> **WHAT THE EXERCISE ASKS**
Each line below should be reproduced without any alteration.
— begin RECORDED INFORMATION —
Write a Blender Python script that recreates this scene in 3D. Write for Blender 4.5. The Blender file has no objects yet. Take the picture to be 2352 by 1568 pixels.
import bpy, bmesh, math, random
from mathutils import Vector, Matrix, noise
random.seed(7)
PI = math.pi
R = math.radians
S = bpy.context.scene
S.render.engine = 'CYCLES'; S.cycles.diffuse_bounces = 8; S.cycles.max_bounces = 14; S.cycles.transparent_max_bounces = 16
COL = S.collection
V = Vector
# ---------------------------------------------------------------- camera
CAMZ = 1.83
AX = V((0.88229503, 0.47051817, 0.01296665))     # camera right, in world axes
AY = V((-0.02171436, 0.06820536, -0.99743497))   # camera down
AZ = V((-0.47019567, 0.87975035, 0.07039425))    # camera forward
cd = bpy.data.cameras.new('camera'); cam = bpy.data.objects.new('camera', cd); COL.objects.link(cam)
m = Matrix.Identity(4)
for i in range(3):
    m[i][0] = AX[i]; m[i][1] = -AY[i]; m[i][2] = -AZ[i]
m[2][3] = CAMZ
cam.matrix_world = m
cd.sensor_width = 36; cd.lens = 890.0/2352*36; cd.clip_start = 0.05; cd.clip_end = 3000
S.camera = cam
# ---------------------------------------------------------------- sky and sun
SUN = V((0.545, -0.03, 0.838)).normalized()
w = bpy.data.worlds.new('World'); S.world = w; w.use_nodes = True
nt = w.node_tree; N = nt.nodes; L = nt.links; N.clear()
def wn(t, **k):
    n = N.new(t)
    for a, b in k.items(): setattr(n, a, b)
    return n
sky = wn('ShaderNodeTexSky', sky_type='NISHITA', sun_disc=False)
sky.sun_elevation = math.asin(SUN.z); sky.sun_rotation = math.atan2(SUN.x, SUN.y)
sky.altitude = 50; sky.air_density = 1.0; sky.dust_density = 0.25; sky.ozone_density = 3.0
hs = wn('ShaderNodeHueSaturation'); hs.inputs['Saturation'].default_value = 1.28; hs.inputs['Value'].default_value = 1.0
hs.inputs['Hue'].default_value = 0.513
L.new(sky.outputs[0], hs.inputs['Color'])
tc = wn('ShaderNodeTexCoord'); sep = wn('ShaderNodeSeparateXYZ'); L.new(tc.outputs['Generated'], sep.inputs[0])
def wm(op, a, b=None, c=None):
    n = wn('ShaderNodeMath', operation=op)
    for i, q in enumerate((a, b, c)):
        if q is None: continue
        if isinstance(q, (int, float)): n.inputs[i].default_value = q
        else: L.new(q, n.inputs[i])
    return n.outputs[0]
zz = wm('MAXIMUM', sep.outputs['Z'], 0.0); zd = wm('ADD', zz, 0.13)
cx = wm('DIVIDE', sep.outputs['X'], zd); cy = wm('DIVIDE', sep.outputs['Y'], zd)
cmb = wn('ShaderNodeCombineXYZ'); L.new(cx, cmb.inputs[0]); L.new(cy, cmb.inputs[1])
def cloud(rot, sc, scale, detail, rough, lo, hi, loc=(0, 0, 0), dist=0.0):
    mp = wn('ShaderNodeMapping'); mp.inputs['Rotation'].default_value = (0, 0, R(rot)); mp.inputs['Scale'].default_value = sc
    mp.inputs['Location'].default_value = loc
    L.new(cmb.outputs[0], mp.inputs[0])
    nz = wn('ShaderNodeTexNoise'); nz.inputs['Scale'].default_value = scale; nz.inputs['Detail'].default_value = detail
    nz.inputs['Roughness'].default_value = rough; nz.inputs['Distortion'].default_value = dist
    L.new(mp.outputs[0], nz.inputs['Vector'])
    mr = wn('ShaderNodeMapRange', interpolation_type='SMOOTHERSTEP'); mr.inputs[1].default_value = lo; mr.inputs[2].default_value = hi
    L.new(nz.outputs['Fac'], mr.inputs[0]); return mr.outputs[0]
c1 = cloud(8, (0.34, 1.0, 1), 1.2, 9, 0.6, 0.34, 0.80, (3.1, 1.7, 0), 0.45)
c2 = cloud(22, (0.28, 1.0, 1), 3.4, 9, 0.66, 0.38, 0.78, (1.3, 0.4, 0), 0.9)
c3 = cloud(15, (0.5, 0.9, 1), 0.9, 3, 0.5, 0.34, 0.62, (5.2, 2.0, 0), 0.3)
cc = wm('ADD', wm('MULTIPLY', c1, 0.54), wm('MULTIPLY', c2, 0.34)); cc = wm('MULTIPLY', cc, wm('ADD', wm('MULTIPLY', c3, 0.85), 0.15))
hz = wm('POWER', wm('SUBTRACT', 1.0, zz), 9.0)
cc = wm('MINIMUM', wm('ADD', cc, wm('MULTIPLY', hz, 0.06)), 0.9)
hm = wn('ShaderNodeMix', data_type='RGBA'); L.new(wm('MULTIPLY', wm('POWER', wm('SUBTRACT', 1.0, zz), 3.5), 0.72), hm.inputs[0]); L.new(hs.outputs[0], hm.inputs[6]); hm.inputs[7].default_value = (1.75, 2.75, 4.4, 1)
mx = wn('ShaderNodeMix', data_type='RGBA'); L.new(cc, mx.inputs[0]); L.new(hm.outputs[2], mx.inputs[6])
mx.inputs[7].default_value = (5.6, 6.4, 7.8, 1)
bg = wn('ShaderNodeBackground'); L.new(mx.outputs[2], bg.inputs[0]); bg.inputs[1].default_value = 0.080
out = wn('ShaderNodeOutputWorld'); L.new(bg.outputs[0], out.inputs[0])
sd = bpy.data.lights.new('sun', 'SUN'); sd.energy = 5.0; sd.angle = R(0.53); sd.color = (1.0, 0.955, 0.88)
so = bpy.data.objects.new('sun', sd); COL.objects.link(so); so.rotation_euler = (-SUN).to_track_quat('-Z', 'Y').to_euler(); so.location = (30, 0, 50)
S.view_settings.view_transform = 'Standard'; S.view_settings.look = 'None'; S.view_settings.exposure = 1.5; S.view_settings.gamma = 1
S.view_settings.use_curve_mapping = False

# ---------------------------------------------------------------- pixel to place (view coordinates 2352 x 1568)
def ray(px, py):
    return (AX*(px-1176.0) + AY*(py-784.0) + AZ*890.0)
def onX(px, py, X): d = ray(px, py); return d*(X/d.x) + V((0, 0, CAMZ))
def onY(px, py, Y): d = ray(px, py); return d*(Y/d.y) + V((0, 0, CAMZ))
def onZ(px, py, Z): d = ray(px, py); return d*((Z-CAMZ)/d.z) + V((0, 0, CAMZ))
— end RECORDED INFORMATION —
> **WRITTEN ANSWER**
Write a Blender Python script that recreates this scene in 3D. Write for Blender 4.5. The Blender file has no objects yet. Take the picture to be 2352 by 1568 pixels.
import bpy, bmesh, math, random
from mathutils import Vector, Matrix, noise
random.seed(7)
PI = math.pi
R = math.radians
S = bpy.context.scene
S.render.engine = 'CYCLES'; S.cycles.diffuse_bounces = 8; S.cycles.max_bounces = 14; S.cycles.transparent_max_bounces = 16
COL = S.collection
V = Vector
# ---------------------------------------------------------------- camera
CAMZ = 1.83
AX = V((0.88229503, 0.47051817, 0.01296665))     # camera right, in world axes
AY = V((-0.02171436, 0.06820536, -0.99743497))   # camera down
AZ = V((-0.47019567, 0.87975035, 0.07039425))    # camera forward
cd = bpy.data.cameras.new('camera'); cam = bpy.data.objects.new('camera', cd); COL.objects.link(cam)
m = Matrix.Identity(4)
for i in range(3):
    m[i][0] = AX[i]; m[i][1] = -AY[i]; m[i][2] = -AZ[i]
m[2][3] = CAMZ
cam.matrix_world = m
cd.sensor_width = 36; cd.lens = 890.0/2352*36; cd.clip_start = 0.05; cd.clip_end = 3000
S.camera = cam
# ---------------------------------------------------------------- sky and sun
SUN = V((0.545, -0.03, 0.838)).normalized()
w = bpy.data.worlds.new('World'); S.world = w; w.use_nodes = True
nt = w.node_tree; N = nt.nodes; L = nt.links; N.clear()
def wn(t, **k):
    n = N.new(t)
    for a, b in k.items(): setattr(n, a, b)
    return n
sky = wn('ShaderNodeTexSky', sky_type='NISHITA', sun_disc=False)
sky.sun_elevation = math.asin(SUN.z); sky.sun_rotation = math.atan2(SUN.x, SUN.y)
sky.altitude = 50; sky.air_density = 1.0; sky.dust_density = 0.25; sky.ozone_density = 3.0
hs = wn('ShaderNodeHueSaturation'); hs.inputs['Saturation'].default_value = 1.28; hs.inputs['Value'].default_value = 1.0
hs.inputs['Hue'].default_value = 0.513
L.new(sky.outputs[0], hs.inputs['Color'])
tc = wn('ShaderNodeTexCoord'); sep = wn('ShaderNodeSeparateXYZ'); L.new(tc.outputs['Generated'], sep.inputs[0])
def wm(op, a, b=None, c=None):
    n = wn('ShaderNodeMath', operation=op)
    for i, q in enumerate((a, b, c)):
        if q is None: continue
        if isinstance(q, (int, float)): n.inputs[i].default_value = q
        else: L.new(q, n.inputs[i])
    return n.outputs[0]
zz = wm('MAXIMUM', sep.outputs['Z'], 0.0); zd = wm('ADD', zz, 0.13)
cx = wm('DIVIDE', sep.outputs['X'], zd); cy = wm('DIVIDE', sep.outputs['Y'], zd)
cmb = wn('ShaderNodeCombineXYZ'); L.new(cx, cmb.inputs[0]); L.new(cy, cmb.inputs[1])
def cloud(rot, sc, scale, detail, rough, lo, hi, loc=(0, 0, 0), dist=0.0):
    mp = wn('ShaderNodeMapping'); mp.inputs['Rotation'].default_value = (0, 0, R(rot)); mp.inputs['Scale'].default_value = sc
    mp.inputs['Location'].default_value = loc
    L.new(cmb.outputs[0], mp.inputs[0])
    nz = wn('ShaderNodeTexNoise'); nz.inputs['Scale'].default_value = scale; nz.inputs['Detail'].default_value = detail
    nz.inputs['Roughness'].default_value = rough; nz.inputs['Distortion'].default_value = dist
    L.new(mp.outputs[0], nz.inputs['Vector'])
    mr = wn('ShaderNodeMapRange', interpolation_type='SMOOTHERSTEP'); mr.inputs[1].default_value = lo; mr.inputs[2].default_value = hi
    L.new(nz.outputs['Fac'], mr.inputs[0]); return mr.outputs[0]
c1 = cloud(8, (0.34, 1.0, 1), 1.2, 9, 0.6, 0.34, 0.80, (3.1, 1.7, 0), 0.45)
c2 = cloud(22, (0.28, 1.0, 1), 3.4, 9, 0.66, 0.38, 0.78, (1.3, 0.4, 0), 0.9)
c3 = cloud(15, (0.5, 0.9, 1), 0.9, 3, 0.5, 0.34, 0.62, (5.2, 2.0, 0), 0.3)
cc = wm('ADD', wm('MULTIPLY', c1, 0.54), wm('MULTIPLY', c2, 0.34)); cc = wm('MULTIPLY', cc, wm('ADD', wm('MULTIPLY', c3, 0.85), 0.15))
hz = wm('POWER', wm('SUBTRACT', 1.0, zz), 9.0)
cc = wm('MINIMUM', wm('ADD', cc, wm('MULTIPLY', hz, 0.06)), 0.9)
hm = wn('ShaderNodeMix', data_type='RGBA'); L.new(wm('MULTIPLY', wm('POWER', wm('SUBTRACT', 1.0, zz), 3.5), 0.72), hm.inputs[0]); L.new(hs.outputs[0], hm.inputs[6]); hm.inputs[7].default_value = (1.75, 2.75, 4.4, 1)
mx = wn('ShaderNodeMix', data_type='RGBA'); L.new(cc, mx.inputs[0]); L.new(hm.outputs[2], mx.inputs[6])
mx.inputs[7].default_value = (5.6, 6.4, 7.8, 1)
bg = wn('ShaderNodeBackground'); L.new(mx.outputs[2], bg.inputs[0]); bg.inputs[1].default_value = 0.080
out = wn('ShaderNodeOutputWorld'); L.new(bg.outputs[0], out.inputs[0])
sd = bpy.data.lights.new('sun', 'SUN'); sd.energy = 5.0; sd.angle = R(0.53); sd.color = (1.0, 0.955, 0.88)
so = bpy.data.objects.new('sun', sd); COL.objects.link(so); so.rotation_euler = (-SUN).to_track_quat('-Z', 'Y').to_euler(); so.location = (30, 0, 50)
S.view_settings.view_transform = 'Standard'; S.view_settings.look = 'None'; S.view_settings.exposure = 1.5; S.view_settings.gamma = 1
S.view_settings.use_curve_mapping = False

# ---------------------------------------------------------------- pixel to place (view coordinates 2352 x 1568)
def ray(px, py):
    return (AX*(px-1176.0) + AY*(py-784.0) + AZ*890.0)
def onX(px, py, X): d = ray(px, py); return d*(X/d.x) + V((0, 0, CAMZ))
def onY(px, py, Y): d = ray(px, py); return d*(Y/d.y) + V((0, 0, CAMZ))
def onZ(px, py, Z): d = ray(px, py); return d*((Z-CAMZ)/d.z) + V((0, 0, CAMZ))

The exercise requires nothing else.